Enfin, la solution n'est pas dans la décroissance. La montée inexorable jusqu'à présent du chômage, la réduction massive de notre tissu industriel et nos comptes publics attestent de ses conséquences puisque c'est bien une décroissance subie et non voulue que nous vivons aujourd'hui. Pour autant, la solution n'est pas dans l'utopie qui consisterait à penser que les 30 glorieuses peuvent être de retour et que le monde industrialisé peut penser son développement comme le pense le monde en développement. C'est bien à une transition économique et pas seulement écologique à laquelle nous sommes appelés, qui rend indispensable un nouveau modèle, beaucoup plus décentralisé, autour de la troisième révolution industrielle et de l'économie bleue.

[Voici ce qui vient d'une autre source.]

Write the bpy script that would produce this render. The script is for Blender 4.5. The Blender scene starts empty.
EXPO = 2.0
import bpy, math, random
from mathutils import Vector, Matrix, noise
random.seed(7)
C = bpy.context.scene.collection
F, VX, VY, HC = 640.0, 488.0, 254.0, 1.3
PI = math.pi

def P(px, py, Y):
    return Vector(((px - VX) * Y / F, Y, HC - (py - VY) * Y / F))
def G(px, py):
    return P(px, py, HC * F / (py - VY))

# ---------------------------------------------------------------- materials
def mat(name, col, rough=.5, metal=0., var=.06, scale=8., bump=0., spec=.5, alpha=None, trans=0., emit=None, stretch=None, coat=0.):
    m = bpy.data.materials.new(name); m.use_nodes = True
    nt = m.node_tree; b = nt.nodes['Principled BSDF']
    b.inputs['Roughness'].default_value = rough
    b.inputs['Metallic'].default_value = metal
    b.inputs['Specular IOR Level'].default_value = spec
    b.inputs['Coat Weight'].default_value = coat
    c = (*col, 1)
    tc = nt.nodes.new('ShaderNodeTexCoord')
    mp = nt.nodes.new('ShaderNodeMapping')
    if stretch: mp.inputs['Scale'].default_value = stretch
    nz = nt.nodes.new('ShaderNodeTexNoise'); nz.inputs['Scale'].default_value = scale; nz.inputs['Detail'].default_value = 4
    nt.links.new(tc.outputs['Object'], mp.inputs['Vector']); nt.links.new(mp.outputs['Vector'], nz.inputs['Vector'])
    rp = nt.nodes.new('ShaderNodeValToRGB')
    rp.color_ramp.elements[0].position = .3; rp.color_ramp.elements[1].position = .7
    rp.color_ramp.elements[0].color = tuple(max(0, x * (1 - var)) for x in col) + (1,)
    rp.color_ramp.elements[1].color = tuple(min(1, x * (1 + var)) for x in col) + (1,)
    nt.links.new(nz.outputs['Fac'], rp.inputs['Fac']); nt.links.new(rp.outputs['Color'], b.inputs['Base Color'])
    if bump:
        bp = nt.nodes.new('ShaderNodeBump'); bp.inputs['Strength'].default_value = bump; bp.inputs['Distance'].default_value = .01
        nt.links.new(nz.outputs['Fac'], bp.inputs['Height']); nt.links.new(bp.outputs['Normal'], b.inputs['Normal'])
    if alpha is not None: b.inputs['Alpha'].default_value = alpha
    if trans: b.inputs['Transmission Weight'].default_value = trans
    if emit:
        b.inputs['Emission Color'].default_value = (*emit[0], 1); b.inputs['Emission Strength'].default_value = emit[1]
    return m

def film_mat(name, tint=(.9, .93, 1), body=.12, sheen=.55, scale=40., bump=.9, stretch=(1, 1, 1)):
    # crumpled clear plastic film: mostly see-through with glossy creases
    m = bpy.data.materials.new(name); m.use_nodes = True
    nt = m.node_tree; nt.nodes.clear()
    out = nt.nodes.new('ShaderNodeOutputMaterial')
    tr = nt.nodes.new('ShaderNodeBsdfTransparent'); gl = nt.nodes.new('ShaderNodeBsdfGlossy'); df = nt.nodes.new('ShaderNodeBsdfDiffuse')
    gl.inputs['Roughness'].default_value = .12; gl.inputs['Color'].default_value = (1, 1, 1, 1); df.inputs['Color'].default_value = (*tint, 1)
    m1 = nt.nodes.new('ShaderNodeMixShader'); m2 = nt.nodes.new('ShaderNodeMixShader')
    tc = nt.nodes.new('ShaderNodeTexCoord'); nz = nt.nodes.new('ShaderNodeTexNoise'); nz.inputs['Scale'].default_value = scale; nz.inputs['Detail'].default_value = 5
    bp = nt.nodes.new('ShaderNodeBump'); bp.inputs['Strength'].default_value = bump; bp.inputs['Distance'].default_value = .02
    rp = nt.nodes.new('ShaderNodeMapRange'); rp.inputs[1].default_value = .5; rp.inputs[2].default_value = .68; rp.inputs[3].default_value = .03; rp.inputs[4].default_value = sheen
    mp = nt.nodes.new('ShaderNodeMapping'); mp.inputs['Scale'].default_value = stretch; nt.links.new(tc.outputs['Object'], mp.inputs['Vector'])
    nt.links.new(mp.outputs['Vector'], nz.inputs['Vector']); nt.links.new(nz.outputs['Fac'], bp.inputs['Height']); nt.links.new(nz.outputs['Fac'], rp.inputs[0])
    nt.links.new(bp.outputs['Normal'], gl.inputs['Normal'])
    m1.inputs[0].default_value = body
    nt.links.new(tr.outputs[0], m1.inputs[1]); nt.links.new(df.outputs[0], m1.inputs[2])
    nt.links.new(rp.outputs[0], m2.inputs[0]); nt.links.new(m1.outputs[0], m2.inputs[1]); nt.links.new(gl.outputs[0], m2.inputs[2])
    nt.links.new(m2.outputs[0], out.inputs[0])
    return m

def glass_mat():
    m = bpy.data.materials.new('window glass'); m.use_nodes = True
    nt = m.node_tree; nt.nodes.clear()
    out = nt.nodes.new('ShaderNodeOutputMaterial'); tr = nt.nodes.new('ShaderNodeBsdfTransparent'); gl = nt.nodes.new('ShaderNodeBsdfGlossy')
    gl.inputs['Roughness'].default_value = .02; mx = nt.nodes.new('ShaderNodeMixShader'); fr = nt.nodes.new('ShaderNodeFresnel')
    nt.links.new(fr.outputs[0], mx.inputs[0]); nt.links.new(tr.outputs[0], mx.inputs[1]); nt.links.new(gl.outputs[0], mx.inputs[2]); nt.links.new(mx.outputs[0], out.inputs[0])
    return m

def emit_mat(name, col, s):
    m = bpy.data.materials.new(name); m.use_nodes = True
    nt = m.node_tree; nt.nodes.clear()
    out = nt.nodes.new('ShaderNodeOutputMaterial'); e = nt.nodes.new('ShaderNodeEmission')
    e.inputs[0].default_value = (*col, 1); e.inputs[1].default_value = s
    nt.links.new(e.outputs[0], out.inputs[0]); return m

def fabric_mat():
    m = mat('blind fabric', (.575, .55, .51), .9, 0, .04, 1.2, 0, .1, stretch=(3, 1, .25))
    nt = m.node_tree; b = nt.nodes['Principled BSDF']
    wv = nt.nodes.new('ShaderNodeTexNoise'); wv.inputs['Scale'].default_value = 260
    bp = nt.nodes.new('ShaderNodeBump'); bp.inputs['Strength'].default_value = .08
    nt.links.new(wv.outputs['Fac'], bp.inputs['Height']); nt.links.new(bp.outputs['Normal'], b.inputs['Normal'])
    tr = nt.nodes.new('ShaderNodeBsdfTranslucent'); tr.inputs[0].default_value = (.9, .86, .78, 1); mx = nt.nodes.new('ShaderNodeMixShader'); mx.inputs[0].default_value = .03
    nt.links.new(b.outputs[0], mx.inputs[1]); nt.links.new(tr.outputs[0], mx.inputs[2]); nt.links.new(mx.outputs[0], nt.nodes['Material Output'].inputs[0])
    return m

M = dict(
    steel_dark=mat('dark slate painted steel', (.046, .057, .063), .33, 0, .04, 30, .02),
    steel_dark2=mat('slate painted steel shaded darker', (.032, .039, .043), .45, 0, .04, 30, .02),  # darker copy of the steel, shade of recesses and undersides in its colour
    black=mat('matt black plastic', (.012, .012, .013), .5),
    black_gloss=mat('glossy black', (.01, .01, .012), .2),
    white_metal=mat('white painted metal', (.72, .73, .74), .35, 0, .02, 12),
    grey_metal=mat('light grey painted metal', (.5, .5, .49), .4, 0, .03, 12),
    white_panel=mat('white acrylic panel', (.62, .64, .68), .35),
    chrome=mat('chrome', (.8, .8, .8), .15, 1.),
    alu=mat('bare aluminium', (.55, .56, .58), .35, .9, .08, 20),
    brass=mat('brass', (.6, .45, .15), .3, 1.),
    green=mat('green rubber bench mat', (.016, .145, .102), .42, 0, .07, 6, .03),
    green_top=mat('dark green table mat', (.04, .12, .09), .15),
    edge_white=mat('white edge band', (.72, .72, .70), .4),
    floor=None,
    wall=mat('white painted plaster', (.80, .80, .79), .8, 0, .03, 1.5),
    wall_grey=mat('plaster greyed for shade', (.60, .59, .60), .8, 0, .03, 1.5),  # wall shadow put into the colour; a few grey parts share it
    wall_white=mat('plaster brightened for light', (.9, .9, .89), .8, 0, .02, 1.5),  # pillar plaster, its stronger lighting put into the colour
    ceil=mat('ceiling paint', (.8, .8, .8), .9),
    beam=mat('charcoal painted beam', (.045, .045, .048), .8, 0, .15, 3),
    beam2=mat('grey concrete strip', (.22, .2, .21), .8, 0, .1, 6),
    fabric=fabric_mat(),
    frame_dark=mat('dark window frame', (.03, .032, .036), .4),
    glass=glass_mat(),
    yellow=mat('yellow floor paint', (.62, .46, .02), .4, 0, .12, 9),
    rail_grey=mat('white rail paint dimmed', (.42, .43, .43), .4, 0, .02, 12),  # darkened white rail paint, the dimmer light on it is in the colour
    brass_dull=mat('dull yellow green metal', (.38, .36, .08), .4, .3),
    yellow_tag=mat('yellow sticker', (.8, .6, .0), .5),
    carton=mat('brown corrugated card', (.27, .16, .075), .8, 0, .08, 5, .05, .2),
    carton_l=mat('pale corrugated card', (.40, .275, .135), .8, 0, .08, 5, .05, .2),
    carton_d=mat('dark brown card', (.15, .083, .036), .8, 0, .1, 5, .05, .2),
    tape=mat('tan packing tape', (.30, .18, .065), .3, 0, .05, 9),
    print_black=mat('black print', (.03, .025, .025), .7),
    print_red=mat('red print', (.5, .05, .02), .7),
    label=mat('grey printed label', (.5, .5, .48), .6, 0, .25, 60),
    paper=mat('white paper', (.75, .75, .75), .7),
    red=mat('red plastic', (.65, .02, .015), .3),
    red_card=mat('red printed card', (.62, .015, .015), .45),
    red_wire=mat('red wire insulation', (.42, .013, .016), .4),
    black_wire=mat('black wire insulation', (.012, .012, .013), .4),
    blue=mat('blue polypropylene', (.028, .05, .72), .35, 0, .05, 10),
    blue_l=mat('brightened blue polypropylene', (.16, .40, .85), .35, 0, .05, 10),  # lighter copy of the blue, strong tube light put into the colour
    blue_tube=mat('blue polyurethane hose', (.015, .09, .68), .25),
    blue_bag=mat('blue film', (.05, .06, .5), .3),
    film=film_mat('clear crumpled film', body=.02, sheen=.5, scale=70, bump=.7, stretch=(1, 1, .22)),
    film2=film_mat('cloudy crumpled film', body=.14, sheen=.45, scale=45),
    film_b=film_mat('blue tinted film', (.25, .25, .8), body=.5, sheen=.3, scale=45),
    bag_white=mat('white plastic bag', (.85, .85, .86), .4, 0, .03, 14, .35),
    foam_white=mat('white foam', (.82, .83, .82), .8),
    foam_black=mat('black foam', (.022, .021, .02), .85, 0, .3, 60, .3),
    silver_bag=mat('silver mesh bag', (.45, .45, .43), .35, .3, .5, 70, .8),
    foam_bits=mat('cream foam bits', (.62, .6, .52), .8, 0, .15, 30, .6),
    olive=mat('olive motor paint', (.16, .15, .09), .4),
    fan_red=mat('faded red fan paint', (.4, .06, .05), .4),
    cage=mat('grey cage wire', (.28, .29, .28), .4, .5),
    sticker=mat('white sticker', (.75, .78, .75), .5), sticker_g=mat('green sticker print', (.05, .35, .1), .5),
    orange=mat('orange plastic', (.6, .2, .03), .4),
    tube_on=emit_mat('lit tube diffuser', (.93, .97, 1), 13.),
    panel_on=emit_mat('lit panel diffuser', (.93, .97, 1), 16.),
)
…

C'est un autre état d'esprit, qui favorise l'initiative, la réussite, la solidarité et l'ingéniosité. C'est une nouvelle conception de l'État, organisé en missions et non plus en structure de défense de corps, qui est jugé en fonction de son efficacité à remplir sa mission. C'est le seul moyen de réduire massivement le coût de la dépense publique, puisque désormais le niveau de fiscalité ne peut plus monter sans réduire le montant de l'impôt perçu. Ce sont donc de nouvelles synthèses qui doivent être inventées, inclassables en fonction des critères traditionnels, ce qui rend bien entendu très gênant pour tous ceux, de tous bords qui préfèrent l'invective au débat et le raisonnement binaire à la recherche de solutions effectives.
Europe Ecologie était une première étape. Il convient maintenant de passer à la seconde.